Scene script records
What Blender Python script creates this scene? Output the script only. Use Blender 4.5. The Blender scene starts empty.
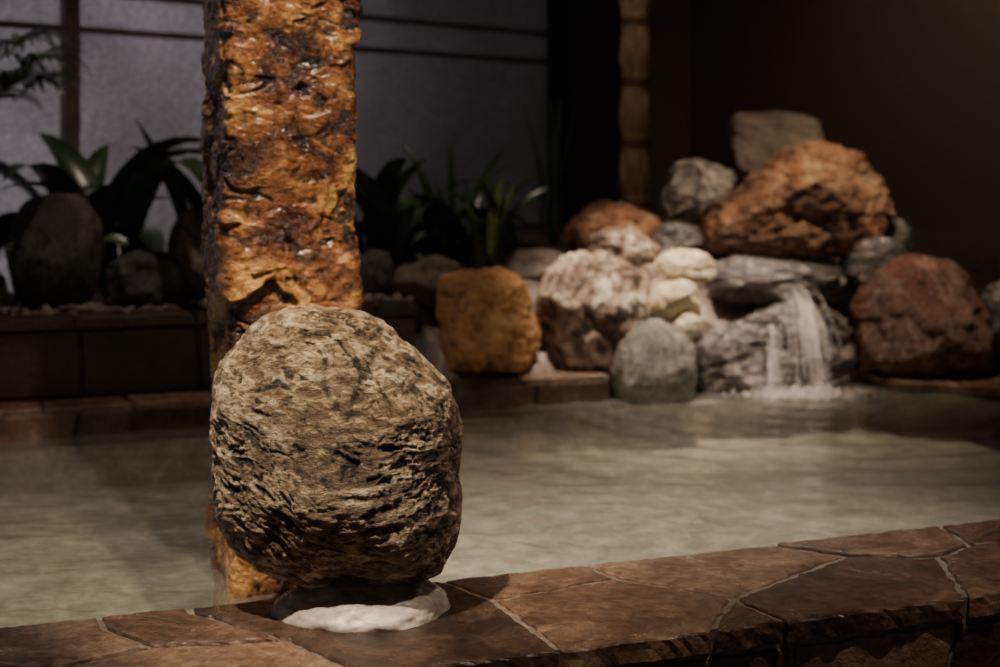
import bpy, bmesh, math, random
from mathutils import Vector, Matrix, noise
scene = bpy.context.scene
COL = scene.collection
V = Vector
UA = V((0.942, 0.335, 0)).normalized()      # direction along the pool edges
NA = V((-UA.y, UA.x, 0))                    # across the pool, away from viewer
O1 = V((-0.091, 2.304, 0))                  # inner line of front coping
O2 = V((-0.15, 4.16, 0))                    # front line of the far ledge
WD = V((0.936, 1.0, 0)).normalized(); WN = V((WD.y, -WD.x, 0))   # window wall direction / into-room normal
PW = V((0.242, 7.0, 0))

# ------------------------------------------------------------------ helpers
def obj_from_bm(bm, name, mat=None, smooth=True):
    me = bpy.data.meshes.new(name)
    bm.to_mesh(me); bm.free()
    if smooth:
        for p in me.polygons: p.use_smooth = True
    ob = bpy.data.objects.new(name, me)
    COL.objects.link(ob)
    if mat: me.materials.append(mat)
    return ob

def new_mat(name):
    m = bpy.data.materials.new(name); m.use_nodes = True
    nt = m.node_tree; nt.nodes.clear()
    out = nt.nodes.new('ShaderNodeOutputMaterial')
    b = nt.nodes.new('ShaderNodeBsdfPrincipled')
    nt.links.new(b.outputs[0], out.inputs[0])
    return m, nt, b, out

def N(nt, t, **kw):
    n = nt.nodes.new(t)
    for k, v in kw.items():
        if k in n.inputs: n.inputs[k].default_value = v
        else: setattr(n, k, v)
    return n

def ramp(nt, stops):
    r = nt.nodes.new('ShaderNodeValToRGB')
    e = r.color_ramp.elements
    while len(e) < len(stops): e.new(0.5)
    for i, (p, c) in enumerate(stops):
        e[i].position = p
        e[i].color = (c[0], c[1], c[2], 1) if hasattr(c, '__len__') else (c, c, c, 1)
    return r

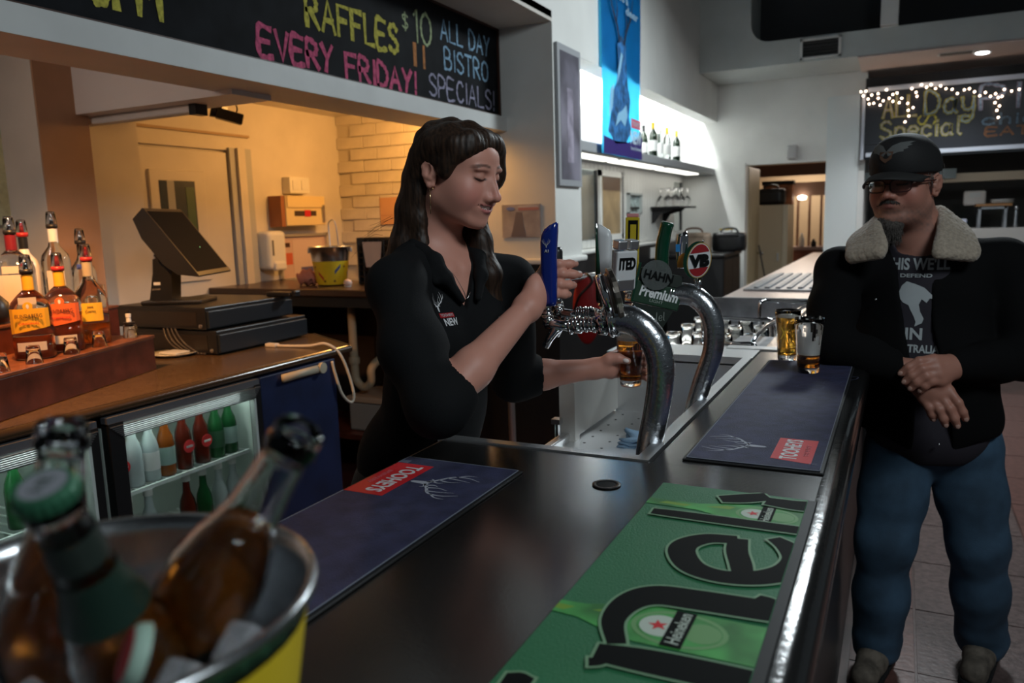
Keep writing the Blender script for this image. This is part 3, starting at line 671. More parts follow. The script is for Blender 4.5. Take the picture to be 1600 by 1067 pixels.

> WHAT YOU NEED TO DO: Every entry above is to be set down exactly; the pictures are to be left out.

> SOLUTION FOR THIS PROBLEM:
What Blender Python script creates this scene? Output the script only. Use Blender 4.5. The Blender scene starts empty.
import bpy, bmesh, math, random
from mathutils import Vector, Matrix, noise
scene = bpy.context.scene
COL = scene.collection
V = Vector
UA = V((0.942, 0.335, 0)).normalized()      # direction along the pool edges
NA = V((-UA.y, UA.x, 0))                    # across the pool, away from viewer
O1 = V((-0.091, 2.304, 0))                  # inner line of front coping
O2 = V((-0.15, 4.16, 0))                    # front line of the far ledge
WD = V((0.936, 1.0, 0)).normalized(); WN = V((WD.y, -WD.x, 0))   # window wall direction / into-room normal
PW = V((0.242, 7.0, 0))

# ------------------------------------------------------------------ helpers
def obj_from_bm(bm, name, mat=None, smooth=True):
    me = bpy.data.meshes.new(name)
    bm.to_mesh(me); bm.free()
    if smooth:
        for p in me.polygons: p.use_smooth = True
    ob = bpy.data.objects.new(name, me)
    COL.objects.link(ob)
    if mat: me.materials.append(mat)
    return ob

def new_mat(name):
    m = bpy.data.materials.new(name); m.use_nodes = True
    nt = m.node_tree; nt.nodes.clear()
    out = nt.nodes.new('ShaderNodeOutputMaterial')
    b = nt.nodes.new('ShaderNodeBsdfPrincipled')
    nt.links.new(b.outputs[0], out.inputs[0])
    return m, nt, b, out

def N(nt, t, **kw):
    n = nt.nodes.new(t)
    for k, v in kw.items():
        if k in n.inputs: n.inputs[k].default_value = v
        else: setattr(n, k, v)
    return n

def ramp(nt, stops):
    r = nt.nodes.new('ShaderNodeValToRGB')
    e = r.color_ramp.elements
    while len(e) < len(stops): e.new(0.5)
    for i, (p, c) in enumerate(stops):
        e[i].position = p
        e[i].color = (c[0], c[1], c[2], 1) if hasattr(c, '__len__') else (c, c, c, 1)
    return r

Keep writing the Blender script for this image. This is part 3, starting at line 671. More parts follow. The script is for Blender 4.5. Take the picture to be 1600 by 1067 pixels.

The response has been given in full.